EXERCISE DESCRIPTION
Give all the lines below again, exactly, with no pictures.

RECORDS FOR THE EXERCISE
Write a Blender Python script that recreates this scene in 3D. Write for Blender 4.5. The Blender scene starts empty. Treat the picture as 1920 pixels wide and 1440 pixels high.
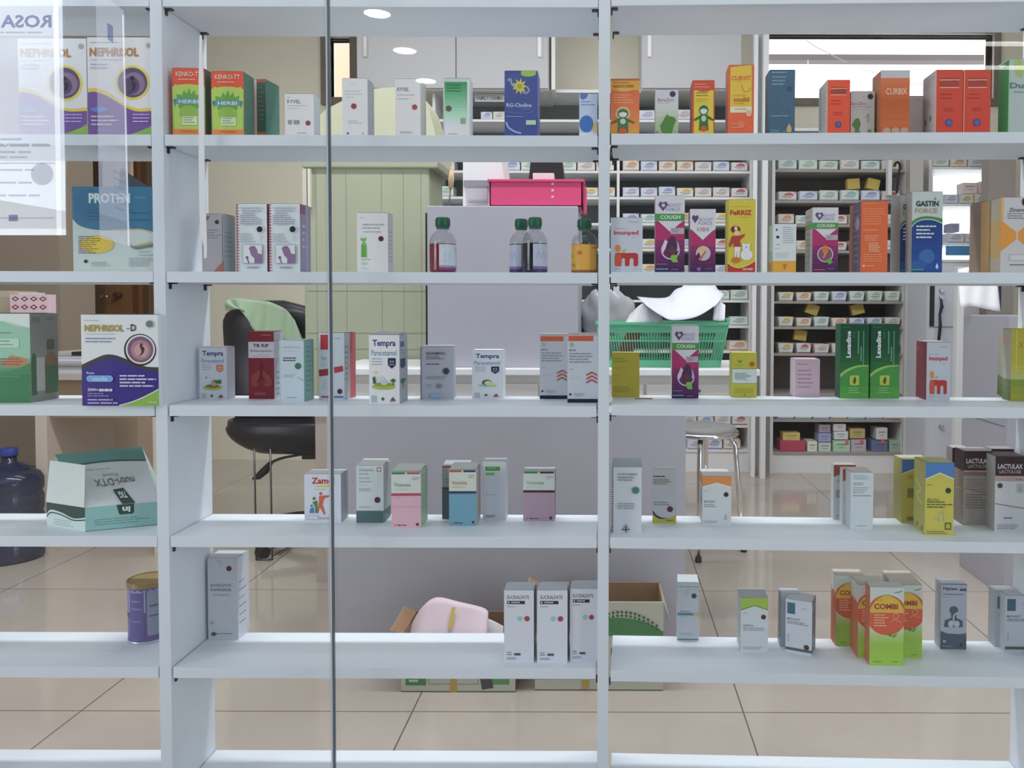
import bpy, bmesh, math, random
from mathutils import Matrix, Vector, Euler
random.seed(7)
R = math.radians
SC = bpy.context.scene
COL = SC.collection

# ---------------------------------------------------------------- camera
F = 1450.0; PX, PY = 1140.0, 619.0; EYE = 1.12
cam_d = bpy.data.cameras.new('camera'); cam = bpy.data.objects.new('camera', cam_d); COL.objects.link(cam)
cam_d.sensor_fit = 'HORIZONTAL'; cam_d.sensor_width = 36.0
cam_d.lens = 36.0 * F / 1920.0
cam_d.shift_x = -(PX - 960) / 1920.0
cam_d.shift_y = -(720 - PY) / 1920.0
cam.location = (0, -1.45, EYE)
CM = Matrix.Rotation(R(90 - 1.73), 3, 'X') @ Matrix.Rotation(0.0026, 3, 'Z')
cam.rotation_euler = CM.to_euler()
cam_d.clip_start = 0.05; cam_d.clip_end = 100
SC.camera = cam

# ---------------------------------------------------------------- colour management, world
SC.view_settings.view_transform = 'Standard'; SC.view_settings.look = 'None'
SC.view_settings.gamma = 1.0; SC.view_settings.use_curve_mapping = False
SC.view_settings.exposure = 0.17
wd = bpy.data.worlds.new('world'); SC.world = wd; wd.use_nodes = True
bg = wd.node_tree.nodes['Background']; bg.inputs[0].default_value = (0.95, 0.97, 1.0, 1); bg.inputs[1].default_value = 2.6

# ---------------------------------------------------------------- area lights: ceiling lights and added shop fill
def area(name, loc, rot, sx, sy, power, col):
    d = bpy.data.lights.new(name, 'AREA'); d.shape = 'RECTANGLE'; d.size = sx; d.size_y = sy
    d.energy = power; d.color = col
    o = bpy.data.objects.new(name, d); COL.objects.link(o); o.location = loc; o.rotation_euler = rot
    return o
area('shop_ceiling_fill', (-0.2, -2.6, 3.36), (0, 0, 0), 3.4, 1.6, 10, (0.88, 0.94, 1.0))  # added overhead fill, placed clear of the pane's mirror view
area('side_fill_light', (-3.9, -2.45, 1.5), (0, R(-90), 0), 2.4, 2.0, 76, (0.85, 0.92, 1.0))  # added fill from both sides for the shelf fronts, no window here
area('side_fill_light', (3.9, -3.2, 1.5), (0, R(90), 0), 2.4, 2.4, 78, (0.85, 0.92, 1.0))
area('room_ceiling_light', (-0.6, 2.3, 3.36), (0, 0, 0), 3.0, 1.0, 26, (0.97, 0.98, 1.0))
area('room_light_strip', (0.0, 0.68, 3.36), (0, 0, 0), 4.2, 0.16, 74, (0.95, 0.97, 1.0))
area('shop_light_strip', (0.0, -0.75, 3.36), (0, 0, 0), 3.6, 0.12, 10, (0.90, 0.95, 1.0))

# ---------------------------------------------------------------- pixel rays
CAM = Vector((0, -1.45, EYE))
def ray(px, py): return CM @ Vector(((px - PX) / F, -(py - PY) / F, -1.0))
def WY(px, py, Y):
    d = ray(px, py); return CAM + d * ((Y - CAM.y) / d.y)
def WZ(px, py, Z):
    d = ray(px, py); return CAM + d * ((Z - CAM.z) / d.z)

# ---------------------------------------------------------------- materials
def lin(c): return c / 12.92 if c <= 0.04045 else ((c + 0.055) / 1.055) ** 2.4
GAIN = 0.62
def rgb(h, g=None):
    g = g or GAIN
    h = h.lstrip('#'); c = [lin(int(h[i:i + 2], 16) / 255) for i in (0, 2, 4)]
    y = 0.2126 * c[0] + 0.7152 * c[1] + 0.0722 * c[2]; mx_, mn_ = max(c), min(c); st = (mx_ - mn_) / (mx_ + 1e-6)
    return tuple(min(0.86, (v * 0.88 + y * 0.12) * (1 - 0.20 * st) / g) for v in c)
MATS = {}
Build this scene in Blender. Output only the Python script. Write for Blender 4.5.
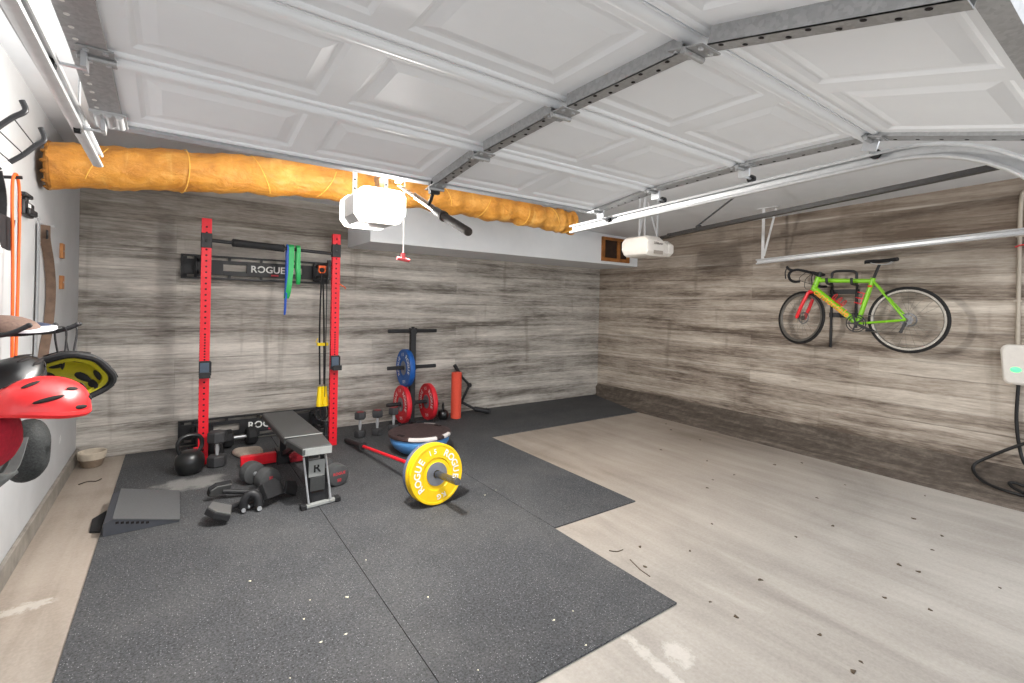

EXERCISE SOLUTION
Write a Blender Python script that recreates this scene in 3D. Write for Blender 4.5. The Blender scene starts empty. Treat the picture as 1920 pixels wide and 1440 pixels high.
import bpy, bmesh, math, random
from mathutils import Matrix, Vector, Euler
random.seed(7)
R = math.radians
SC = bpy.context.scene
COL = SC.collection

# ---------------------------------------------------------------- camera
F = 1450.0; PX, PY = 1140.0, 619.0; EYE = 1.12
cam_d = bpy.data.cameras.new('camera'); cam = bpy.data.objects.new('camera', cam_d); COL.objects.link(cam)
cam_d.sensor_fit = 'HORIZONTAL'; cam_d.sensor_width = 36.0
cam_d.lens = 36.0 * F / 1920.0
cam_d.shift_x = -(PX - 960) / 1920.0
cam_d.shift_y = -(720 - PY) / 1920.0
cam.location = (0, -1.45, EYE)
CM = Matrix.Rotation(R(90 - 1.73), 3, 'X') @ Matrix.Rotation(0.0026, 3, 'Z')
cam.rotation_euler = CM.to_euler()
cam_d.clip_start = 0.05; cam_d.clip_end = 100
SC.camera = cam

# ---------------------------------------------------------------- colour management, world
SC.view_settings.view_transform = 'Standard'; SC.view_settings.look = 'None'
SC.view_settings.gamma = 1.0; SC.view_settings.use_curve_mapping = False
SC.view_settings.exposure = 0.17
wd = bpy.data.worlds.new('world'); SC.world = wd; wd.use_nodes = True
bg = wd.node_tree.nodes['Background']; bg.inputs[0].default_value = (0.95, 0.97, 1.0, 1); bg.inputs[1].default_value = 2.6

# ---------------------------------------------------------------- area lights: ceiling lights and added shop fill
def area(name, loc, rot, sx, sy, power, col):
    d = bpy.data.lights.new(name, 'AREA'); d.shape = 'RECTANGLE'; d.size = sx; d.size_y = sy
    d.energy = power; d.color = col
    o = bpy.data.objects.new(name, d); COL.objects.link(o); o.location = loc; o.rotation_euler = rot
    return o
area('shop_ceiling_fill', (-0.2, -2.6, 3.36), (0, 0, 0), 3.4, 1.6, 10, (0.88, 0.94, 1.0))  # added overhead fill, placed clear of the pane's mirror view
area('side_fill_light', (-3.9, -2.45, 1.5), (0, R(-90), 0), 2.4, 2.0, 76, (0.85, 0.92, 1.0))  # added fill from both sides for the shelf fronts, no window here
area('side_fill_light', (3.9, -3.2, 1.5), (0, R(90), 0), 2.4, 2.4, 78, (0.85, 0.92, 1.0))
area('room_ceiling_light', (-0.6, 2.3, 3.36), (0, 0, 0), 3.0, 1.0, 26, (0.97, 0.98, 1.0))
area('room_light_strip', (0.0, 0.68, 3.36), (0, 0, 0), 4.2, 0.16, 74, (0.95, 0.97, 1.0))
area('shop_light_strip', (0.0, -0.75, 3.36), (0, 0, 0), 3.6, 0.12, 10, (0.90, 0.95, 1.0))

# ---------------------------------------------------------------- pixel rays
CAM = Vector((0, -1.45, EYE))
def ray(px, py): return CM @ Vector(((px - PX) / F, -(py - PY) / F, -1.0))
def WY(px, py, Y):
    d = ray(px, py); return CAM + d * ((Y - CAM.y) / d.y)
def WZ(px, py, Z):
    d = ray(px, py); return CAM + d * ((Z - CAM.z) / d.z)

# ---------------------------------------------------------------- materials
def lin(c): return c / 12.92 if c <= 0.04045 else ((c + 0.055) / 1.055) ** 2.4
GAIN = 0.62
def rgb(h, g=None):
    g = g or GAIN
    h = h.lstrip('#'); c = [lin(int(h[i:i + 2], 16) / 255) for i in (0, 2, 4)]
    y = 0.2126 * c[0] + 0.7152 * c[1] + 0.0722 * c[2]; mx_, mn_ = max(c), min(c); st = (mx_ - mn_) / (mx_ + 1e-6)
    return tuple(min(0.86, (v * 0.88 + y * 0.12) * (1 - 0.20 * st) / g) for v in c)
MATS = {}
Build this scene in Blender. Output only the Python script. Write for Blender 4.5.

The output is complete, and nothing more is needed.